We can further extend this concept by introducing other types of kernel functions, such as Gaussian kernels. These kernels, also known as radial basis functions (RBF), allow us to capture localized, non-linear behavior in the data. In essence, Gaussian kernels provide a more flexible model that can handle highly non-linear patterns.

2.5.3. Unifying Loss Minimization Across Models#

What is essential in all these models—whether linear, polynomial, or Gaussian—is that we continue to use the same framework of minimizing a loss function to find the best-fit parameters. The kernel-based approach simply transforms the input space, allowing us to apply non-linear transformations without changing the fundamental concept of minimizing error.

In the next chapter, we will explore more advanced loss functions and regularization techniques, which help control model complexity and prevent overfitting, particularly important in high-dimensional kernel-transformed spaces.

# Define a Gaussian basis function
def gaussian_basis(x, centers, width):
    return np.exp(-0.5 * ((x[:, np.newaxis] - centers[np.newaxis, :]) / width)**2)

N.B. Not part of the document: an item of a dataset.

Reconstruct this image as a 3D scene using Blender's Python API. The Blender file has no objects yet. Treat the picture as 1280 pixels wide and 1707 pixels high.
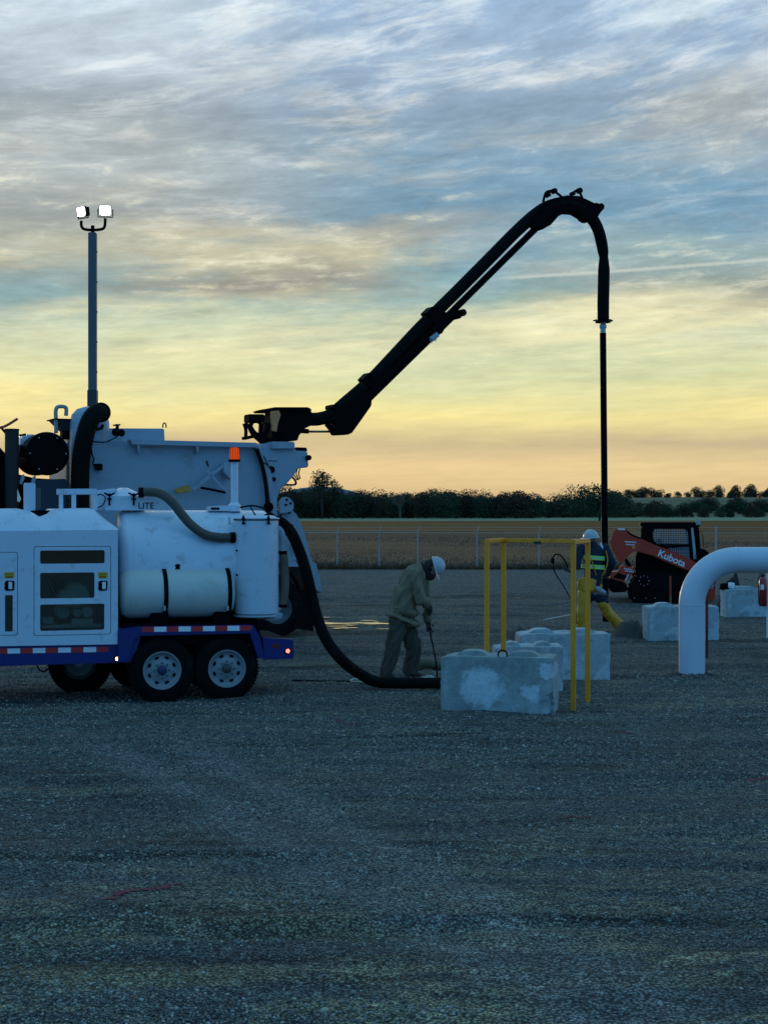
import bpy, bmesh, math, random
import numpy as np
from mathutils import Vector, Matrix
random.seed(7); rng = np.random.default_rng(11)
R = math.radians
sc = bpy.context.scene
# ------------------------------------------------------------------ camera
F = 2600.0; CAMH = 2.3; HOR = 850.0
cam = bpy.data.cameras.new('camera'); camo = bpy.data.objects.new('camera', cam)
sc.collection.objects.link(camo); sc.camera = camo
camo.location = (0, 0, CAMH); camo.rotation_euler = (R(90), 0, 0)
cam.sensor_fit = 'VERTICAL'; cam.sensor_height = 24.0; cam.lens = 24.0*F/1707.0
cam.shift_y = (HOR-853.5)/1707.0*-1.0*-1.0
cam.clip_start = 0.1; cam.clip_end = 6000
sc.render.resolution_x = 767; sc.render.resolution_y = 1024
# ------------------------------------------------------------------ colour
sc.view_settings.view_transform = 'Standard'; sc.view_settings.look = 'None'
sc.view_settings.exposure = 0.0; sc.view_settings.gamma = 1.0
def lin(r, g, b):
    f = lambda c: (c/255)/12.92 if c/255 <= 0.04045 else (((c/255)+0.055)/1.055)**2.4
    return (f(r), f(g), f(b), 1.0)
# ------------------------------------------------------------------ node helper
class NT:
    def __init__(s, nt): s.nt = nt; s.N = nt.nodes; s.L = nt.links
    def n(s, t, **k):
        nd = s.N.new(t)
        for a, v in k.items(): setattr(nd, a, v)
        return nd
    def set(s, sock, v):
        if isinstance(v, bpy.types.NodeSocket): s.L.new(v, sock)
        elif v is not None: sock.default_value = v
    def m(s, op, a, b=None, c=None, clamp=False):
        nd = s.n('ShaderNodeMath', operation=op, use_clamp=clamp)
        for i, v in enumerate((a, b, c)):
            if v is not None: s.set(nd.inputs[i], v)
        return nd.outputs[0]
    def mix(s, f, a, b, mode='MIX'):
        nd = s.n('ShaderNodeMix', data_type='RGBA', blend_type=mode)
        s.set(nd.inputs[0], f); s.set(nd.inputs[6], a); s.set(nd.inputs[7], b)
        return nd.outputs[2]
    def ramp(s, f, stops, interp='LINEAR'):
        nd = s.n('ShaderNodeValToRGB'); cr = nd.color_ramp; cr.interpolation = interp
        while len(cr.elements) > 1: cr.elements.remove(cr.elements[-1])
        cr.elements[0].position = stops[0][0]; cr.elements[0].color = stops[0][1]
        for p, c in stops[1:]:
            e = cr.elements.new(p); e.color = c
        s.set(nd.inputs[0], f); return nd.outputs[0]
    def sm(s, v, a, b):   # smoothstep
        nd = s.n('ShaderNodeMapRange', interpolation_type='SMOOTHSTEP')
        s.set(nd.inputs[0], v); nd.inputs[1].default_value = a; nd.inputs[2].default_value = b
        return nd.outputs[0]
    def noise(s, vec, scale, detail=4, rough=0.55, dist=0.0, d='3D'):
        nd = s.n('ShaderNodeTexNoise', noise_dimensions=d)
        if vec is not None: s.L.new(vec, nd.inputs['Vector'])
        nd.inputs['Scale'].default_value = scale; nd.inputs['Detail'].default_value = detail
        nd.inputs['Roughness'].default_value = rough; nd.inputs['Distortion'].default_value = dist
        return nd.outputs[0]
    def vec(s, x, y, z):
        nd = s.n('ShaderNodeCombineXYZ')
        for i, v in enumerate((x, y, z)): s.set(nd.inputs[i], v)
        return nd.outputs[0]
    def mapping(s, v, loc=(0,0,0), rot=(0,0,0), scale=(1,1,1)):
        nd = s.n('ShaderNodeMapping'); s.L.new(v, nd.inputs[0])
        nd.inputs[1].default_value = loc; nd.inputs[2].default_value = rot; nd.inputs[3].default_value = scale
        return nd.outputs[0]
# ------------------------------------------------------------------ world: dusk sky with thin high cloud
SUN_EL = 2.0; SUN_AZ = -14.0          # degrees; azimuth measured from +Y towards +X
wd = bpy.data.worlds.new('World'); sc.world = wd; wd.use_nodes = True
w = NT(wd.node_tree); w.N.clear()
tc = w.n('ShaderNodeTexCoord'); sep = w.n('ShaderNodeSeparateXYZ'); w.L.new(tc.outputs['Generated'], sep.inputs[0])
x, y, z = sep.outputs
hyp = w.m('SQRT', w.m('ADD', w.m('MULTIPLY', x, x), w.m('ADD', w.m('MULTIPLY', y, y), 1e-6)))
e = w.m('DIVIDE', z, hyp)                      # tangent of elevation
az = w.m('ARCTAN2', x, y)
# two streaky warps so that the bands are not ruler straight
wv = w.vec(w.m('MULTIPLY', az, 2.2), w.m('MULTIPLY', e, 9.0), 0.0)
warp = w.m('MULTIPLY', w.m('SUBTRACT', w.noise(wv, 2.0, 4, .55), 0.5), 0.075)
e2 = w.m('ADD', e, w.m('MULTIPLY', warp, w.sm(e, 0.0, 0.10)))
tt = w.m('DIVIDE', e2, 0.66, clamp=True)
S = lambda py: (850-py)/1716.0
clear = w.ramp(tt, [(0.0, lin(206,178,132)), (S(800), lin(234,208,154)), (S(740), lin(212,194,148)), (S(695), lin(240,226,158)),
    (S(640), lin(214,219,172)), (S(570), lin(204,214,182)), (S(490), lin(146,180,182)), (S(390), lin(114,156,180)),
    (S(200), lin(116,150,178)), (S(0), lin(98,138,182)), (0.72, lin(92,126,160)), (1.0, lin(86,126,152))])
cloud = w.ramp(tt, [(0.0, lin(200,172,130)), (S(780), lin(234,207,152)), (S(735), lin(198,180,144)), (S(692), lin(250,234,158)),
    (S(640), lin(222,223,174)), (S(600), lin(232,228,182)), (S(525), lin(232,226,184)), (S(478), lin(146,146,138)), (S(430), lin(196,192,164)), (S(370), lin(158,162,156)),
    (S(280), lin(176,182,178)), (S(195), lin(150,158,162)), (S(110), lin(184,194,200)), (S(0), lin(194,209,216)), (0.72, lin(124,150,168)), (1.0, lin(96,130,154))])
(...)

# Define the Gaussian model
def gaussian_model(x, params):
    # Split the params into weighths, centers and common width of the bases
    N = len(params)//2
    weights = params[:N]
    centers = params[N:2*N]
    width = params[-1]
    # Calculate the values of each basis for each x 
    basis = gaussian_basis(x, centers, width)
    return np.dot(basis, weights)

N = 15  # Number of Gaussian bases to fit to our data

# Optimize the parameters of our model using the same SSE loss function as before 
result_gaussian = minimize_loss(loss, gaussian_model, x, y_non_linear, N*2+1)
gaussian_params = result_gaussian.x

yfit_gauss = gaussian_model(xfit, gaussian_params)

# Plot the gausian fit
sns.scatterplot(x=x, y=y_non_linear)
plt.plot(xfit, yfit_gauss, color='r')
plt.show()

../_images/ff664af90f0f307d380618c02a82cc3e54f48b9dce391b4e5d9f97656e45404a.png

By focusing on the unified concept of loss minimization, we can see that even complex, non-linear models follow the same principles as basic linear regression—only the structure of the model and the basis functions (kernels) change.